Beijing came 13th in the list of cities with the worst air.

Shanghai’s annual average PM2.5 density was 60.7 micrograms per square meter last year, compared to the national standard of 35, environmental organization Greenpeace reported.

PM2.5 refers to airborne particles smaller than 2.5 micrometers in diameter that are the cause of urban smog and hazardous to health.

Greenpeace said that, in December, Shanghai’s PM2.5 density peaked at 421 micrograms per square meter, five times the daily standard of 75.

The Greenpeace report was based on data from China’s Environmental Protection Ministry website as well as environmental protection bureaus in the 74 cities.

The Yangtze River Delta region has seen increasingly severe air pollution in recent years that has affected the air quality in Shanghai.

Ten cities among 13 monitoring data in Shanghai’s neighboring province to the north, Jiangsu, recorded double the national annual standard for PM2.5, while nearly all the cities in Zhejiang Province, to Shanghai’s south, exceeded the standard.

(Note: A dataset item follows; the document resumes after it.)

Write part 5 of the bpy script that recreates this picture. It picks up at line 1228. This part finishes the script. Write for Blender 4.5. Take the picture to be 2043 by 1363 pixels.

In December, when the PM2.5 reading was at its peak in Shanghai, it was four times the standard in Zhejiang’s capital of Hangzhou and Jiangsu’s Nanjing, according to the Greenpeace.

“Some 20 percent of the PM2.5 pollution in Shanghai is from other provinces,” said Zhang Quan, Shanghai Environmental Protection Bureau director.

Vehicle and factory emissions accounted for 50 percent of the city’s pollution, followed by dust from construction sites (10.5 percent), power stations (7.3 percent) and straw burning (10 percent).

“The Chinese government must take emergency measures to curb nationwide air pollution,” Greenpeace said.

Some 92 percent of Chinese cities failed to reach the national standard in 2013, with 32 of them double the national standard while the top 10 were three times the standard.

North Chinese cities, especially those in Hebei Province, suffered the most serious pollution. Seven of the top 10 most polluted cities are in Hebei, led by Xingtai and Shijiazhuang. Both are important industrial cities.

Xingtai’s annual PM2.5 density reached 155.2 micrograms per square meter.

The air in China’s central and west cities, such as Xi’an in Shaanxi Province, Zhenzhou in Henan and Wuhan in Hebei, was also highly polluted last year, Greenpeace said.

China is to spend 5 billion yuan (US$818 million) to curb air pollution in north China and aims to slash PM2.5 density by 25 percent in the region within five years.

The fund, mainly to reward effective measures taken by regional governments, will be used to improve the air in Beijing and Tianjin, Inner Mongolia Autonomous Region and Hebei, Shanxi and Shandong provinces, according to the Ministry of Finance.

Hebei will be one of the campaign’s major targets.

Haikou in Hainan Island had the best air quality among the 74 cities, with an annual PM2.5 density of 25.6, followed by Lhasa in Tibet and Xiamen in southeast Fujian Province.